Was it illegal to carry in a church prior to this law?

It is presently illegal for anyone to carry a firearm in a place of worship in GA for anyone who is not listed as exempt under GA Code Section 16-11-130. This exemption applies to law enforcement officers, judges, military personnel, district attorneys, and many others but does not include citizens who are over 21, have had background checks complete with fingerprints, by the FBI, GBI, and mental health checks and hold a valid Georgia Weapons License but are still deemed to be unworthy of government privileges.

And, finally, with regards to the legality of all locations, is it legal only for people with carry permits or anyone?

In Georgia, now and after HB60 goes into effect, one WITHOUT a Georgia Weapons License may carry or have a firearm in his/her vehicle, in his/her home or on his/her property and at his/her place of business, provided he/she has permission of the owner of the business unless the person is exempt under GA Code Section 16-11-130.

It is also legal to carry a handgun with a valid hunting or fishing license when one is hunting or fishing on property they have permission to hunt or fish on as well as to and from such property.
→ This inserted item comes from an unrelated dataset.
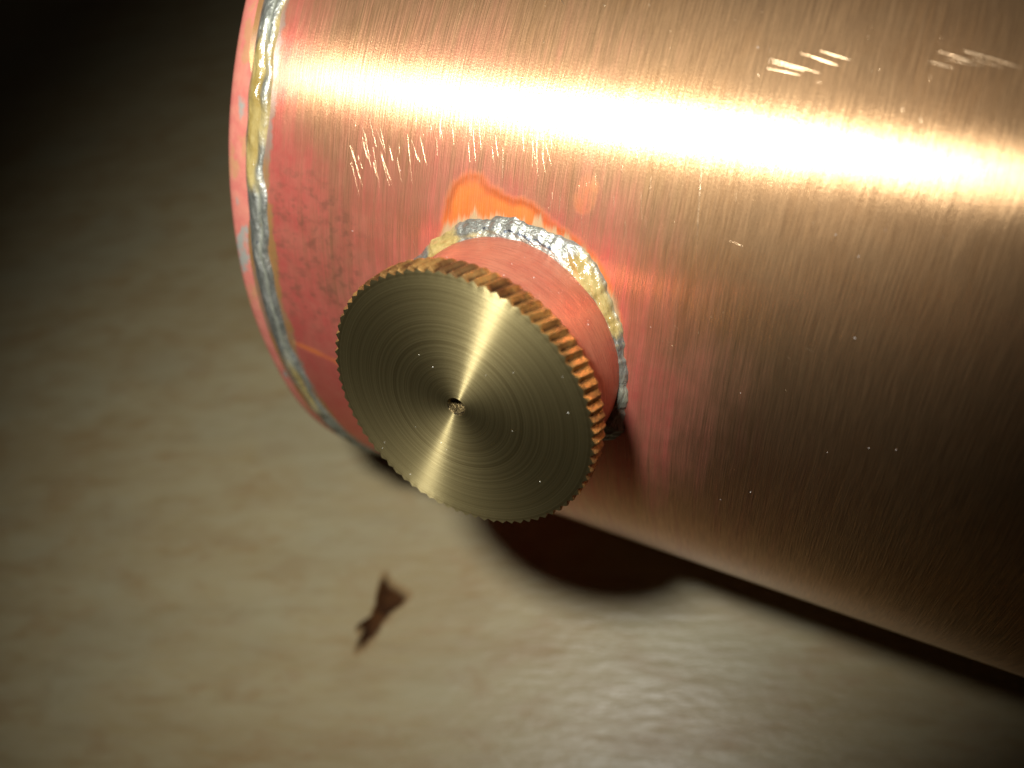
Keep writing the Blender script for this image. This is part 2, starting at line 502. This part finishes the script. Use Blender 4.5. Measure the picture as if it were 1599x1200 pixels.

Other than that, one must have a valid Georgia Weapons License in order to carry a handgun. Again, long guns do not require permits to carry but may not be carried into any location listed as off limits.

About Dan Whisenhunt

Dan Whisenhunt is editor and publisher of Decaturish.com. https://www.linkedin.com/in/danwhisenhunt

View all posts by Dan Whisenhunt

  • Chris Billingsley

    Instead of “Guns Everywhere Law”, maybe it should be called the “Georgia Firearms Clarification Law”.

    • Colt


  • Rob

    Reasonable articulable suspicision. Articular is a made up word, just like the made up (i.e. not supported by the text or the history) interpretation of the 2nd Amendment espoused by Georgia Carry.

    • Colt

      explain why Articular is a made up word? What part of SHALL NOT BE INFRINGED do you not understand? The Weapons Carry License itself is an infringement because with out it, one can not bear arms! Your point is invalid!

      • Rob

        He’s using the wrong word. See definition below.

        I would also suggest that the third clause of the second amendment (which references the right to bear arms) must be modified and interpreted in connection with the first two clauses (A well regulated Militia, being necessary to the security of a free State). So when you suggest that the concept of requiring permits for gun owners is an infringement, you are ignoring the words “well” “regulated” and “militia” which all modify the federal government’s ability to pass laws regarding the right to bear arms.

        ar·tic·u·lar (är-tĭk′yə-lər)


        Of or relating to a joint or joints: the articular surfaces of bones.

        • Colt

          Shall not be infringed means no laws shall be passed to interfere with…. A Well Regulated Militia is a warning to be always ready, disciplined and keeps Arms well within reach. Back then there was no military.

          I am done here.

  • underscorex

    Score another victory for the Gun Cult.

    I can’t wait to drop my kid off at pre-k with a shotgun over one shoulder.

  • Chris Billingsley

    In my opinion, the second half of the Second Amendment is more important that the first but to clear up any confusion, the State of Georgia Constitution clearly gives us the right to keep and bear arms: “Georgia Bill of Rights, Paragraph VIII. Arms, right to keep and bear. The right of the people to keep and bear arms shall not be infringed, but the General Assembly shall have power to prescribe the manner in which arms may be borne…” House Bill 60 clarifies this paragraph.